At first, Genthe says he helped hook up Khalili with Mercury One, which is helping get people out of Afghanistan.

They were able to get Khalili out of Kabul and put him in a safe house in Mazar-y-sharif. But getting him on an outbound flight was another matter, with a series of false starts.

It was a struggle, as planners would tell him: ‘Oh you’re going to go tomorrow. Tomorrow comes, nothing happens. Are you ready, are your bags packed? You’re not going,’ Genthe said. Then, when the Taliban clamped down, the issue of family documents proved decisive.

‘The Taliban just changed everything and said no passport, no fly,’ he said. 

After about two and a half weeks, Genthe ended up hooking Khalili up with another group, Human First, which brought him to Helmand province on the southern border with Pakistan. 

He said Khalili lost his nerve twice ‘because he thought they were going to catch him.’

‘Finally I’m like: Aman, you have to trust me. This is the start of your new life. All you have to do is get across the border,’ he said. During one leg of the journey alone there were 12 Taliban checkpoints, said Rauf. 

 

Tough choices and high-level intervention with Pakistani spy agency

Having made it out of the country, Khalili was faced and his handlers confronted some of the difficult choices that thousands faced during the evacuation.

Human First first hooked up the interpreter with about 200 other Afghan evacuees – including judges, LGBT individuals, and sports figures who had their own security reasons for leaving the country.  

Deputy Secretary of State Wendy Sherman was in the country to meet with top Pakistani officials, at a time of deep tension in the bilateral relationship over Pakistan’s role in Afghanistan.

According to Rauf and Genthe, she met with the head of Pakistan’s ISI, the state intelligence agency, to help secure safe passage for Khalili and his family out of the country.

A group of evacuees were also in Islamabad after fleeing Afghanistan with the help of Human First. 

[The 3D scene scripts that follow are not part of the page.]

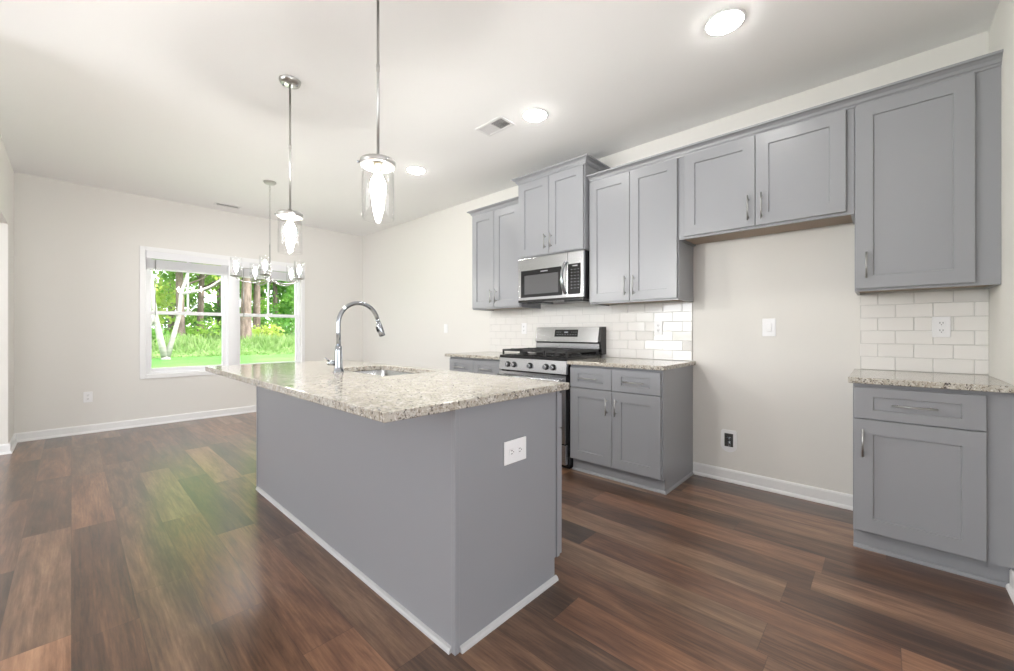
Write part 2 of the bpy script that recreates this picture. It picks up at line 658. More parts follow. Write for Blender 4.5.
def door(root, xf, y0, y1, z0, z1, h=None, rail=0.072, s=-1, name='door', th=0.019, rz=None):
    bm = nb()
    door_face(bm, xf, th, y0, y1, z0, z1, rail, s=s, rz=rz)
    d = obj(name, bm, 'cabinet_grey', root)
    if h:
        handle(d, xf, *h, s=s)
    return d


G = 0.0018
UX = 3.020   # face of the upper doors
UF = UX + 0.0195


def crown_profile(z):
    return [(0, z), (0.006, z), (0.010, z + 0.010), (0.016, z + 0.014), (0.022, z + 0.028), (0.036, z + 0.040), (0.048, z + 0.044), (0.050, z + 0.055), (0, z + 0.055)]


def upper(label, y0, y1, z0, z1, doors, uf=UF, crown=None, filler=None):
    r = thing('wall_cabinet', label, 'cabinet', ((uf + XW) / 2, (y0 + y1) / 2, z0))
    b = nb()
    t = 0.016
    # carcass: sides, top, recessed bottom, back and face frame
    box(b, uf + 0.018, XW - 0.002, y0, y0 + t, z0, z1)
    box(b, uf + 0.018, XW - 0.002, y1 - t, y1, z0, z1)
    box(b, uf + 0.018, XW - 0.002, y0 + t, y1 - t, z1 - t, z1)
    box(b, XW - 0.012, XW - 0.002, y0 + t, y1 - t, z0 + 0.02, z1 - t)
    obj('carcass', b, 'cabinet_grey', r, 0.001)
    obj('bottom_panel', bx(uf + 0.018, XW - 0.012, y0 + t, y1 - t, z0 + 0.012, z0 + 0.026), 'cabinet_inside', r)
    ys = [d[0] for d in doors] + [d[1] for d in doors]
    dz0, dz1 = doors[0][2], doors[0][3]
    b = nb()
    st = 0.03
    ja, jb = max(y0 + st, min(ys) + 0.02), min(y1 - st, max(ys) - 0.02)
    box(b, uf, uf + 0.018, y0, ja, z0, z1)
    box(b, uf, uf + 0.018, jb, y1, z0, z1)
    box(b, uf, uf + 0.018, ja, jb, z0, z0 + 0.035)
    box(b, uf, uf + 0.018, ja, jb, z1 - 0.035, z1)
    ff = obj('face_frame', b, 'cabinet_grey', r)
    for d in doors:
        door(r, uf - 0.0195, d[0] + G, d[1] - G, d[2], d[3], d[4])
    if crown:
        bm = nb()
        sweep(bm, crown, crown_profile(z1 - 0.008), 1)
        obj('crown_molding', bm, 'cabinet_grey', r)
    return r


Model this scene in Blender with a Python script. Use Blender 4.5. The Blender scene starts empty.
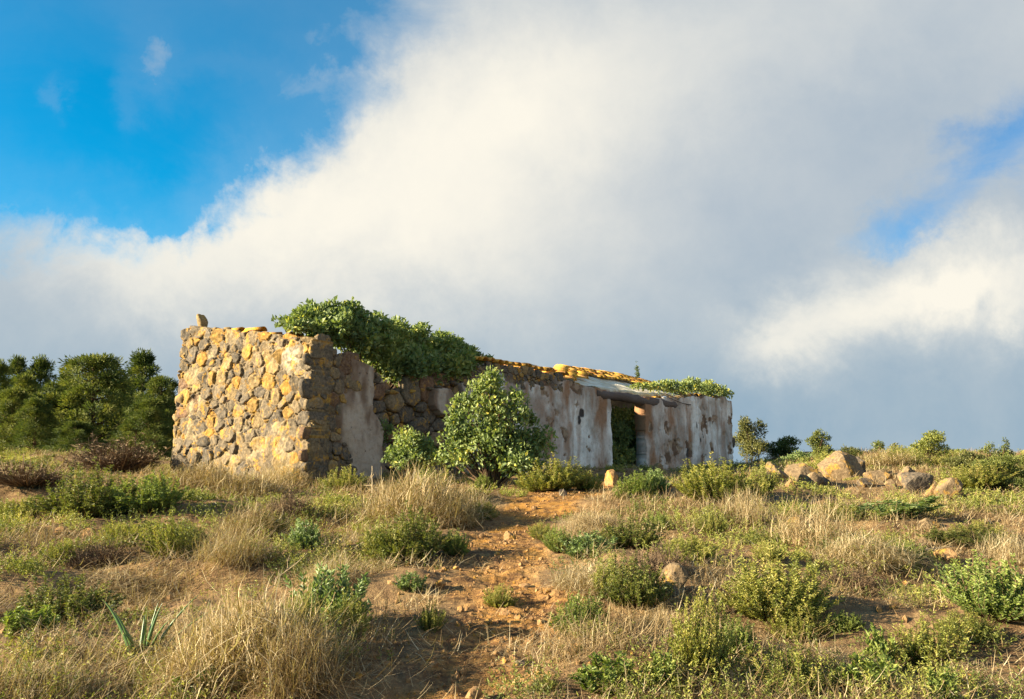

Khalili was confronted with a wrenching decision. The group hoped he would stay to serve as leverage to help others get out. Some Afghans feared they might get sent back to Afghanistan. 

‘I told him, you have to make a decision. You can stay here and save these people or you can get your family out.’ Khalili decided he needed to get his family to safety.  

Rauf, having helped get Khalili out of the country, criticized the State Department for giving special treatment once the translator reached Pakistan, rather than waiting and bringing more people out together. 

‘This family had way less documents than all the other 200 people that are in Islamabad. They all have proper documents, visas, and the reason to be on that plane. I guess the State Department only wants the publicity and not actually want to help human life,’ he said.

What resulted were ‘tensions’ between Khalili and the other families. ‘They were upset,’ he said.

‘They knew that once the story comes out it’s going to be all over the place, and again, that puts the rest of the people that are staying there at a big risk.’ He said the Pakistani government was ‘instrumental.’

The State Department did not respond to a request for comment. 

The government sent a C-17 to pick up Khalili and his family and fly them to safety in Doha, where many Afghans were relocated during the evacuation. Within about three weeks, Khalili should be able to make his way to the US. 

The high-level assists continue. Despite an outside group coordinating the exfiltration, the White House ‘has already reached out to Aman and said we’re going to do your paperwork personally’ now that he is out of the country, said Genthe.   

Genthe says the efforts were well deserved, due to Khalili’s service to US troops during the war. He described one difficult period after US and Afghan forces purged Afghan police forces of Taliban sympathizers. ‘Every single day we were in a firefight. And Aman was in there with us every day,’ he said.